Large and small dark nebulae fill the view, along with many, many open clusters, most notable Messier 47 to the East (left) of the image. I know, I missed M46, I wanted to include it, but framing was not easy. Every single star in this image is a star in our own Galaxy, the Milky Way.
7x5 minutes frames @ ISO 1600, Canon 5D Mark II, Canon 200mm F:2.8 II ED EF lens, on Astrotrac TT320X, shot from a not so great site in Antigua, just south of Hawksbill resort, beyond the fence to the nude beach :D, on Feb 16 2010. SQM measurement was 20.40 in the area, moderate light pollution, but I got lucky with the latitude, at 17N, the thing was riding high in the sky.
Deep Sky Stacker, Pixinsight 1.5.9 and Photoshop CS4. And lots of unslept nights. Enjoy.
PS
This guy is the real thing.
Veil Nebula as photographed from the Vladeasa Cabin in Bihor-Vladeasa Mountains, August 2009, during the Transilvania Star Party - Vladeasa 2009.
For this shot, Cilian Andres painstakingly took 11x5 minutes images, using a 5D Mark II at ISO 1600, through a Canon 200mm f:2.8 lens, riding on a Astrotrac TT 320X mount. Alin Tolea later coadded the images using the freeware package Deep Sky Stacker 3.3.0 and further enhanced the resulting image in Pixinsight 1.5.2 and Photoshop CS3.
As a funny aside, Cilian's car slipped and hit another parked car at the cabin while he was exposing. After he was notified, he quickly inspected the damage, arranged for a joint trip to the insurance agency the next day and returned to the camera. It was at ~ 3 am in the morning. That's what I call dedication.
2/25/2009
This is the Gum Nebula and Vela Supernova Remnant shot at the Winter Star Party 2009 with a 200mm f:2.8 Canon EF @ f:2.8, ISO 2000, 6x5mins, Deep Sky Stacker, Pixinsight, PS CS3.

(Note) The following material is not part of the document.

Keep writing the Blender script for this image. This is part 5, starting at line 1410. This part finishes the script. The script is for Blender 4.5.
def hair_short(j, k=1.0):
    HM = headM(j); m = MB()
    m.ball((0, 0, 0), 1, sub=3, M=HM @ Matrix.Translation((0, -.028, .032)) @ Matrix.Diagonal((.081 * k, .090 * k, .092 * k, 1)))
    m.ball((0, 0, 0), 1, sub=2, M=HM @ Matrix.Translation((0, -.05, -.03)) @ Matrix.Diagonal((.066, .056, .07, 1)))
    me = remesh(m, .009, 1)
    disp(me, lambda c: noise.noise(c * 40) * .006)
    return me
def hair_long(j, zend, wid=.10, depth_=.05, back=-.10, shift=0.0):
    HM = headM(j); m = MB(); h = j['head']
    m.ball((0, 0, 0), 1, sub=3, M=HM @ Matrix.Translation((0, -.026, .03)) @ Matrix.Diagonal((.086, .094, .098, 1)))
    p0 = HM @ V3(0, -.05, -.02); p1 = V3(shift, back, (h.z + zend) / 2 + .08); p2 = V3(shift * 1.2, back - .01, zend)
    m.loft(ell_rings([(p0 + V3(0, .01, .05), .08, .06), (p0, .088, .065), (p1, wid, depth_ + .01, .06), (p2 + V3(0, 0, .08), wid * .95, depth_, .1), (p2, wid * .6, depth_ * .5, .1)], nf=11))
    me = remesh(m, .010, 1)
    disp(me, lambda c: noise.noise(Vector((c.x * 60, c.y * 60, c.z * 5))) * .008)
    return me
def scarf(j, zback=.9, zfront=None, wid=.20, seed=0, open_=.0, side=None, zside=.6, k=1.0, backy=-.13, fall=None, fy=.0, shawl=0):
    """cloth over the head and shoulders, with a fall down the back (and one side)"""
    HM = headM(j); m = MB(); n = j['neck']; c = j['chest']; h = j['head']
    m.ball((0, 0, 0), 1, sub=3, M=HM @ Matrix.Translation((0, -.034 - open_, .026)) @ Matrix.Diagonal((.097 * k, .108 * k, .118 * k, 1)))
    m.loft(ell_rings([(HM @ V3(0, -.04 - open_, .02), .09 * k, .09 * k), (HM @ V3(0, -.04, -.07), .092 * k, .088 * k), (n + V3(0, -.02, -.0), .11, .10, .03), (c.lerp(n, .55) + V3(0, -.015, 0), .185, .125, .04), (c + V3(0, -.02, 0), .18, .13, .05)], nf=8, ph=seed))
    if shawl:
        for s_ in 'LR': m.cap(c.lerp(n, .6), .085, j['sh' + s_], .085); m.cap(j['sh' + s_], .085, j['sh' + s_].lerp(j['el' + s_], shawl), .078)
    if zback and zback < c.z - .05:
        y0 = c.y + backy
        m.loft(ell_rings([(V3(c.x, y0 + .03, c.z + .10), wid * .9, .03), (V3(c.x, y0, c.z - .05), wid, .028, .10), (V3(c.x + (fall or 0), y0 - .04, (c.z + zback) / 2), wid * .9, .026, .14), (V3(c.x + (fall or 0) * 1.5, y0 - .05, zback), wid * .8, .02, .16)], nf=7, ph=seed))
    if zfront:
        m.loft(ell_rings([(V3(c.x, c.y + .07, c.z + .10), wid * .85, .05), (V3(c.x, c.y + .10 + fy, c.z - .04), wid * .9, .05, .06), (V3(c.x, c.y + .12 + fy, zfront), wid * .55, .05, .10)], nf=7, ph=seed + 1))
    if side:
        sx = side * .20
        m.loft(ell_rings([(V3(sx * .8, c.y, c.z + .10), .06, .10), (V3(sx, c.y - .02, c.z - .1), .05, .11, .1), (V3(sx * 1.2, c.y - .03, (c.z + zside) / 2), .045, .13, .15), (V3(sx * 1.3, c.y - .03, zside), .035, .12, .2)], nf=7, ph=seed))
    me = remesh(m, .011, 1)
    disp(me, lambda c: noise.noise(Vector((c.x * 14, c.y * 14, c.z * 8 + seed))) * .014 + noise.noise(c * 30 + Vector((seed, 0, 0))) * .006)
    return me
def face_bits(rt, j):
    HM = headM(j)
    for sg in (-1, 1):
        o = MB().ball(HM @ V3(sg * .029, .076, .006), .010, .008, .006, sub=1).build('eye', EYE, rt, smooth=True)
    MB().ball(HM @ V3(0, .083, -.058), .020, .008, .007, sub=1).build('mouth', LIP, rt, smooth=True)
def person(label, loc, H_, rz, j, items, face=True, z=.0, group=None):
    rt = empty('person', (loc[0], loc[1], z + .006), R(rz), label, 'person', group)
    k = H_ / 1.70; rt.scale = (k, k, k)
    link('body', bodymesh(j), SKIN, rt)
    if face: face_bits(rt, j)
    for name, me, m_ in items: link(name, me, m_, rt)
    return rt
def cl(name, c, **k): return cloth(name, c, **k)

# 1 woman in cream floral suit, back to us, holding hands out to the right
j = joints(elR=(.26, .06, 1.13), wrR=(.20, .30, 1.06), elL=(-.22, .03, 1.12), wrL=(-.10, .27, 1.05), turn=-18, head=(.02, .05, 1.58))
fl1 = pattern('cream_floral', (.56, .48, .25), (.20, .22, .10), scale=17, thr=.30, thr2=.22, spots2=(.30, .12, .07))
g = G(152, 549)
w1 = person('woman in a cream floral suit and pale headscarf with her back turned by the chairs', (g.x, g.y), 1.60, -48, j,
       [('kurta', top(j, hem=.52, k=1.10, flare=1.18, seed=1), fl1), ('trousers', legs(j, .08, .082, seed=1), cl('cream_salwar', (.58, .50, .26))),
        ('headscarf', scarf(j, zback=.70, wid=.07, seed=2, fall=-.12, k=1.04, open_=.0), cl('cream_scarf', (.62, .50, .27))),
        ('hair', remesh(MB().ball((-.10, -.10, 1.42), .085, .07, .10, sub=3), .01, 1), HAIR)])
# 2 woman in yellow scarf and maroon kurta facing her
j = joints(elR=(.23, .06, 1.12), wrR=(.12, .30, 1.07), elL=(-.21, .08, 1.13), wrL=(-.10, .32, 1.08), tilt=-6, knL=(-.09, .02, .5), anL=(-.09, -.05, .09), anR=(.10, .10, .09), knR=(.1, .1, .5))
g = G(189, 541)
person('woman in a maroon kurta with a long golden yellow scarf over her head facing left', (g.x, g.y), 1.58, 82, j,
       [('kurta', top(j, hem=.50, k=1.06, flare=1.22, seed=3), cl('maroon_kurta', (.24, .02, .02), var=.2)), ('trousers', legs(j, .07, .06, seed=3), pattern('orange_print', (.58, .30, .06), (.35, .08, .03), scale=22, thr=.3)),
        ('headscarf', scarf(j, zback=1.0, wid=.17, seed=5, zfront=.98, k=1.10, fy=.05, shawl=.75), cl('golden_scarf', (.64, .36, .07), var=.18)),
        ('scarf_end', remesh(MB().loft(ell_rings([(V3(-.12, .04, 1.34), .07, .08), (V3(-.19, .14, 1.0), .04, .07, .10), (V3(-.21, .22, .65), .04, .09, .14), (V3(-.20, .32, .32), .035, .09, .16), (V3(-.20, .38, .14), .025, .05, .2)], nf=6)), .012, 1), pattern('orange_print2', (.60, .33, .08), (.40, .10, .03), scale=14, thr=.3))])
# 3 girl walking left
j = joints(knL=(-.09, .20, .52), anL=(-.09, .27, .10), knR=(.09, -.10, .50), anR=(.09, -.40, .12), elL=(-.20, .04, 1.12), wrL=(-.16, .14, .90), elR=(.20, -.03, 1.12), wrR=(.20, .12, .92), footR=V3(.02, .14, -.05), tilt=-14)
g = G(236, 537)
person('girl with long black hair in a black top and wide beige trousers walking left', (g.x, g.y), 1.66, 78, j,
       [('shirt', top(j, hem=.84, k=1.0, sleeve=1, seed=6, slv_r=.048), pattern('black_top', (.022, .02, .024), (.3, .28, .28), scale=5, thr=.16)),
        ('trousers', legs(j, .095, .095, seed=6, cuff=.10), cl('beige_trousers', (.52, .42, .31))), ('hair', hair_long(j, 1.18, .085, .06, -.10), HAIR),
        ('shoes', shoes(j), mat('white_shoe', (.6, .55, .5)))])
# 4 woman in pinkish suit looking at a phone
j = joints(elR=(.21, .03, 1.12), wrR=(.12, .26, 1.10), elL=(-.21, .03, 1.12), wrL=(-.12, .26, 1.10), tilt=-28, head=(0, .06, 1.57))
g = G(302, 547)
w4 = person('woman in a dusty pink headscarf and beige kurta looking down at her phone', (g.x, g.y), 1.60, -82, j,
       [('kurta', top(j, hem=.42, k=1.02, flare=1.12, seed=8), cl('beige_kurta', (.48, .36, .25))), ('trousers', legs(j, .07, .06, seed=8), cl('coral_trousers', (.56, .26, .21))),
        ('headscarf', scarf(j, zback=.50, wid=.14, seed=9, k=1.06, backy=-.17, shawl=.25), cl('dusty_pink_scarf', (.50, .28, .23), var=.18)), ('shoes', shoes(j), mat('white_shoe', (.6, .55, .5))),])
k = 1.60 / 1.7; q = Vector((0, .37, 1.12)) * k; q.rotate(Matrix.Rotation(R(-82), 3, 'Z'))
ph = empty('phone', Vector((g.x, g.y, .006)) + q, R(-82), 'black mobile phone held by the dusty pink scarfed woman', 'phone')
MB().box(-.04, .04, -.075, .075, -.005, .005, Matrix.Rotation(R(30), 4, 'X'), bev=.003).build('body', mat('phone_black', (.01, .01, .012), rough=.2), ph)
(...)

A bit less technical now, it's a picture of a small part of the sky in the direction of the constellation Vela. The big loop/filamentary like structure, red/green, is the mark of a supernova which exploded about 14000-20000 yrs ago (depending on whom you ask). The rest of the red stuff are glowing clouds of H gas, stellar nurseries, called diffuse emission nebulae. Also, every single point in this picture is a star in our own galaxy, the Milky Way.